"""

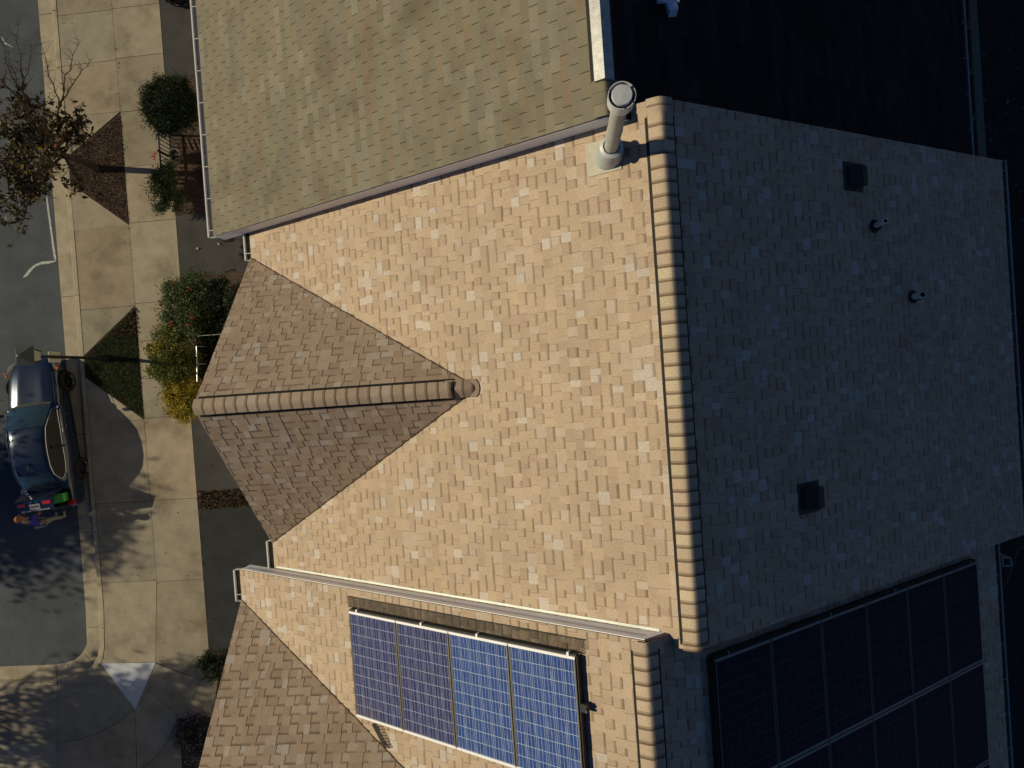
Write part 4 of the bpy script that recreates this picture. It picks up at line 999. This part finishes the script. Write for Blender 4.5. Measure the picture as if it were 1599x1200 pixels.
        # mirror
        mb = MB(); mb.lathe((0, 0, 0), [(.0, -.11), (.05, -.10), (.075, -.03), (.075, .05), (.05, .09), (0, .1)], 14, ax=Matrix.Rotation(rad(90), 3, 'Y')); mi = mb.build('mirror', paint, root, smooth=True)
        mi.location = (sx * 1.01, .72, 1.0); mi.scale = (.95, .8, .9)
        # lights
        mb = MB(); mb.add([(sx * .50, 2.43, .60), (sx * .80, 2.25, .66), (sx * .90, 1.95, .74), (sx * .86, 1.98, .80), (sx * .72, 2.27, .735), (sx * .48, 2.40, .68)], [(0, 1, 2, 3, 4, 5) if sx > 0 else (5, 4, 3, 2, 1, 0)]); mb.build('headlight', M_LENS, root)
        mb = MB(); mb.box((sx * .895, 2.02, .68), (.05, .16, .05), rz=sx * -.3); mb.build('side_marker', M_AMBER, root)
        mb = MB(); mb.box((sx * .80, -2.34, .86), (.17, .16, .11), rz=sx * .55); mb.build('tail_light', M_RED, root)
        mb = MB(); mb.box((sx * .80, -2.43, .80), (.11, .05, .03), rz=sx * .5); mb.build('reflector', M_LENS, root)
        for yy in (1.56, -1.30):               # wheels: tyre, rim with spokes
            w = empty('wheel', (sx * .835, yy, .335)); w.parent = root
            Rw = Matrix.Rotation(rad(90), 3, 'Y'); mb = MB(); mb.lathe((0, 0, 0), [(.23, -.11), (.30, -.115), (.33, -.08), (.337, 0), (.33, .08), (.30, .115), (.23, .11)], 36, ax=Rw); mb.build('tyre', M_TYRE, w, smooth=True)
            mb = MB(); mb.lathe((0, 0, 0), [(.0, sx * .085), (.055, sx * .088), (.06, sx * .07)], 20, ax=Rw); mb.lathe((0, 0, 0), [(.205, sx * .08), (.235, sx * .113), (.24, sx * .09)], 32, ax=Rw); mb.lathe((0, 0, 0), [(0, sx * .03), (.22, sx * .02)], 24, ax=Rw)
            for i in range(5):
                for o_ in (-.12, .12):
                    a = 2 * math.pi * i / 5 + o_; mb.beam((sx * .088, .04 * math.cos(a), .04 * math.sin(a)), (sx * .10, .22 * math.cos(a), .22 * math.sin(a)), .028, .02, up=(1, 0, 0))
            mb.build('rim', M_RIM, w)
            mb = MB(); arc_ = []
            for i in range(15):
                t = math.pi * i / 14; arc_.append((sx * (.925 if yy > 0 else .93), yy + .385 * math.cos(t), .335 + .385 * math.sin(t)))
            n_ = len(arc_); inn = [(p[0] + sx * .004, yy + (p[1] - yy) * .80, .335 + (p[2] - .335) * .80) for p in arc_]
            f = [(i, i + 1, n_ + i + 1, n_ + i) for i in range(n_ - 1)]; mb.add(arc_ + inn, f + [q[::-1] for q in f]); mb.build('wheel_arch', M_RUB, root)
    mb = MB()                                   # grille, plates
    mb.box((0, 2.435, .50), (.62, .05, .26)); mb.build('grille', M_RUB, root)
    for sx in (-1, 1):                          # bonnet shut lines
        mb = MB(); mb.beam((sx * .76, 1.9, .755), (sx * .80, .98, .895), .012, .01); mb.build('bonnet_seam', M_RUB, root)
    for sx in (-1, 1):
        mb = MB(); mb.beam((sx * .942, .5, .55), (sx * .942, .505, .9), .008, .008, up=(0, 1, 0)); mb.beam((sx * .955, .2, .80), (sx * .955, .02, .80), .02, .02); mb.build('door_handle', M_CHROME, root)
    mb = MB(); mb.tube((0, -.9, 1.43), (0, -1.15, 1.46), .02, .01); mb.build('aerial', paint, root)
    if lid_open:
        mb = MB(); mb.box((0, 2.45 - 4.58, .575), (1.24, .44, .02)); mb.build('boot_floor', M_INTER, root)
        lid = empty('boot_lid', (0, 2.45 - 4.27, 1.04)); lid.parent = root; lid.rotation_euler = (rad(-62), 0, 0)   # hinge at the rear window
        # closed pose: deck goes back 0.42, rear face drops .33 ; x half-width .62
        def sheet(pts, m, nm, th=.035):
            mb = MB(); vs = [(x, y, z) for x, y, z in pts] + [(x, y + .01, z - th) for x, y, z in pts]; k = len(pts)
            mb.add(vs, [tuple(range(k)), tuple(range(2 * k - 1, k - 1, -1))] + [(i, k + i, k + (i + 1) % k, (i + 1) % k) for i in range(k)]); return mb.build(nm, m, lid)
        sheet([(-.66, 0, 0), (-.64, -.46, .01), (.64, -.46, .01), (.66, 0, 0)], paint, 'lid_top')
        sheet([(-.64, -.46, .01), (-.60, -.57, -.34), (.60, -.57, -.34), (.64, -.46, .01)], paint, 'lid_face', .03)
        Rf = Matrix.Rotation(math.atan2(.35, .11), 3, 'X'); fc = lambda x, t, o: Vector((x, -.46 - .11 * t - .95 * o, .01 - .35 * t + .30 * o))
        mb = MB(); mb.box(fc(0, .62, .012), (.34, .17, .008), M=Rf); mb.build('number_plate', M_PLATE, lid)
        mb = MB()
        for i, xx in enumerate((-.11, -.07, -.03, .01, .05, .09, .12)): mb.box(fc(xx, .62, .019), (.018, .07, .004), M=Rf)
        mb.build('plate_characters', M_INK, lid)
        for sx in (-1, 1):
            mb = MB(); mb.box(fc(sx * .42, .36, .012), (.26, .10, .02), M=Rf); mb.build('lid_lamp', M_RED, lid)
            mb = MB(); mb.box(fc(sx * .09, .20, .012), (.10, .04, .02), M=Rf); mb.build('lid_trim', M_CHROME, lid)
        mb = MB(); mb.box(fc(0, .95, .01), (.95, .035, .02), M=Rf); mb.build('lid_edge', M_LENS, lid)
    return root
car = make_car(M_CARBLUE, 'dark blue saloon at the kerb with its boot lid raised', True)
HDG = rad(5.0)
hubR = at(130, 730, .33 + RZ); c_off = Matrix.Rotation(HDG, 3, 'Z') @ Vector((.93, -1.30, 0))
car.location = (hubR.x - c_off.x - .02, hubR.y - c_off.y, RZ); car.rotation_euler = (0, 0, HDG)
car2 = make_car(M_CARBLK, 'black car on the upper driveway, only its front wheel showing by the eave', False)
hub2 = at(279, 3, .33); car2.rotation_euler = (0, 0, rad(90)); c2 = Matrix.Rotation(rad(90), 3, 'Z') @ Vector((-.93, 1.56, 0))
car2.location = (hub2.x - c2.x, hub2.y - c2.y, 0)
carM = Matrix.Translation(car.location) @ Matrix.Rotation(HDG, 4, 'Z')
def incar(x, y, z): return carM @ Vector((x, y, z))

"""

Do this: Return each line from the material above exactly, but not the pictures.

Solved exercise:
Write part 4 of the bpy script that recreates this picture. It picks up at line 999. This part finishes the script. Write for Blender 4.5. Measure the picture as if it were 1599x1200 pixels.
        # mirror
        mb = MB(); mb.lathe((0, 0, 0), [(.0, -.11), (.05, -.10), (.075, -.03), (.075, .05), (.05, .09), (0, .1)], 14, ax=Matrix.Rotation(rad(90), 3, 'Y')); mi = mb.build('mirror', paint, root, smooth=True)
        mi.location = (sx * 1.01, .72, 1.0); mi.scale = (.95, .8, .9)
        # lights
        mb = MB(); mb.add([(sx * .50, 2.43, .60), (sx * .80, 2.25, .66), (sx * .90, 1.95, .74), (sx * .86, 1.98, .80), (sx * .72, 2.27, .735), (sx * .48, 2.40, .68)], [(0, 1, 2, 3, 4, 5) if sx > 0 else (5, 4, 3, 2, 1, 0)]); mb.build('headlight', M_LENS, root)
        mb = MB(); mb.box((sx * .895, 2.02, .68), (.05, .16, .05), rz=sx * -.3); mb.build('side_marker', M_AMBER, root)
        mb = MB(); mb.box((sx * .80, -2.34, .86), (.17, .16, .11), rz=sx * .55); mb.build('tail_light', M_RED, root)
        mb = MB(); mb.box((sx * .80, -2.43, .80), (.11, .05, .03), rz=sx * .5); mb.build('reflector', M_LENS, root)
        for yy in (1.56, -1.30):               # wheels: tyre, rim with spokes
            w = empty('wheel', (sx * .835, yy, .335)); w.parent = root
            Rw = Matrix.Rotation(rad(90), 3, 'Y'); mb = MB(); mb.lathe((0, 0, 0), [(.23, -.11), (.30, -.115), (.33, -.08), (.337, 0), (.33, .08), (.30, .115), (.23, .11)], 36, ax=Rw); mb.build('tyre', M_TYRE, w, smooth=True)
            mb = MB(); mb.lathe((0, 0, 0), [(.0, sx * .085), (.055, sx * .088), (.06, sx * .07)], 20, ax=Rw); mb.lathe((0, 0, 0), [(.205, sx * .08), (.235, sx * .113), (.24, sx * .09)], 32, ax=Rw); mb.lathe((0, 0, 0), [(0, sx * .03), (.22, sx * .02)], 24, ax=Rw)
            for i in range(5):
                for o_ in (-.12, .12):
                    a = 2 * math.pi * i / 5 + o_; mb.beam((sx * .088, .04 * math.cos(a), .04 * math.sin(a)), (sx * .10, .22 * math.cos(a), .22 * math.sin(a)), .028, .02, up=(1, 0, 0))
            mb.build('rim', M_RIM, w)
            mb = MB(); arc_ = []
            for i in range(15):
                t = math.pi * i / 14; arc_.append((sx * (.925 if yy > 0 else .93), yy + .385 * math.cos(t), .335 + .385 * math.sin(t)))
            n_ = len(arc_); inn = [(p[0] + sx * .004, yy + (p[1] - yy) * .80, .335 + (p[2] - .335) * .80) for p in arc_]
            f = [(i, i + 1, n_ + i + 1, n_ + i) for i in range(n_ - 1)]; mb.add(arc_ + inn, f + [q[::-1] for q in f]); mb.build('wheel_arch', M_RUB, root)
    mb = MB()                                   # grille, plates
    mb.box((0, 2.435, .50), (.62, .05, .26)); mb.build('grille', M_RUB, root)
    for sx in (-1, 1):                          # bonnet shut lines
        mb = MB(); mb.beam((sx * .76, 1.9, .755), (sx * .80, .98, .895), .012, .01); mb.build('bonnet_seam', M_RUB, root)
    for sx in (-1, 1):
        mb = MB(); mb.beam((sx * .942, .5, .55), (sx * .942, .505, .9), .008, .008, up=(0, 1, 0)); mb.beam((sx * .955, .2, .80), (sx * .955, .02, .80), .02, .02); mb.build('door_handle', M_CHROME, root)
    mb = MB(); mb.tube((0, -.9, 1.43), (0, -1.15, 1.46), .02, .01); mb.build('aerial', paint, root)
    if lid_open:
        mb = MB(); mb.box((0, 2.45 - 4.58, .575), (1.24, .44, .02)); mb.build('boot_floor', M_INTER, root)
        lid = empty('boot_lid', (0, 2.45 - 4.27, 1.04)); lid.parent = root; lid.rotation_euler = (rad(-62), 0, 0)   # hinge at the rear window
        # closed pose: deck goes back 0.42, rear face drops .33 ; x half-width .62
        def sheet(pts, m, nm, th=.035):
            mb = MB(); vs = [(x, y, z) for x, y, z in pts] + [(x, y + .01, z - th) for x, y, z in pts]; k = len(pts)
            mb.add(vs, [tuple(range(k)), tuple(range(2 * k - 1, k - 1, -1))] + [(i, k + i, k + (i + 1) % k, (i + 1) % k) for i in range(k)]); return mb.build(nm, m, lid)
        sheet([(-.66, 0, 0), (-.64, -.46, .01), (.64, -.46, .01), (.66, 0, 0)], paint, 'lid_top')
        sheet([(-.64, -.46, .01), (-.60, -.57, -.34), (.60, -.57, -.34), (.64, -.46, .01)], paint, 'lid_face', .03)
        Rf = Matrix.Rotation(math.atan2(.35, .11), 3, 'X'); fc = lambda x, t, o: Vector((x, -.46 - .11 * t - .95 * o, .01 - .35 * t + .30 * o))
        mb = MB(); mb.box(fc(0, .62, .012), (.34, .17, .008), M=Rf); mb.build('number_plate', M_PLATE, lid)
        mb = MB()
        for i, xx in enumerate((-.11, -.07, -.03, .01, .05, .09, .12)): mb.box(fc(xx, .62, .019), (.018, .07, .004), M=Rf)
        mb.build('plate_characters', M_INK, lid)
        for sx in (-1, 1):
            mb = MB(); mb.box(fc(sx * .42, .36, .012), (.26, .10, .02), M=Rf); mb.build('lid_lamp', M_RED, lid)
            mb = MB(); mb.box(fc(sx * .09, .20, .012), (.10, .04, .02), M=Rf); mb.build('lid_trim', M_CHROME, lid)
        mb = MB(); mb.box(fc(0, .95, .01), (.95, .035, .02), M=Rf); mb.build('lid_edge', M_LENS, lid)
    return root
car = make_car(M_CARBLUE, 'dark blue saloon at the kerb with its boot lid raised', True)
HDG = rad(5.0)
hubR = at(130, 730, .33 + RZ); c_off = Matrix.Rotation(HDG, 3, 'Z') @ Vector((.93, -1.30, 0))
car.location = (hubR.x - c_off.x - .02, hubR.y - c_off.y, RZ); car.rotation_euler = (0, 0, HDG)
car2 = make_car(M_CARBLK, 'black car on the upper driveway, only its front wheel showing by the eave', False)
hub2 = at(279, 3, .33); car2.rotation_euler = (0, 0, rad(90)); c2 = Matrix.Rotation(rad(90), 3, 'Z') @ Vector((-.93, 1.56, 0))
car2.location = (hub2.x - c2.x, hub2.y - c2.y, 0)
carM = Matrix.Translation(car.location) @ Matrix.Rotation(HDG, 4, 'Z')
def incar(x, y, z): return carM @ Vector((x, y, z))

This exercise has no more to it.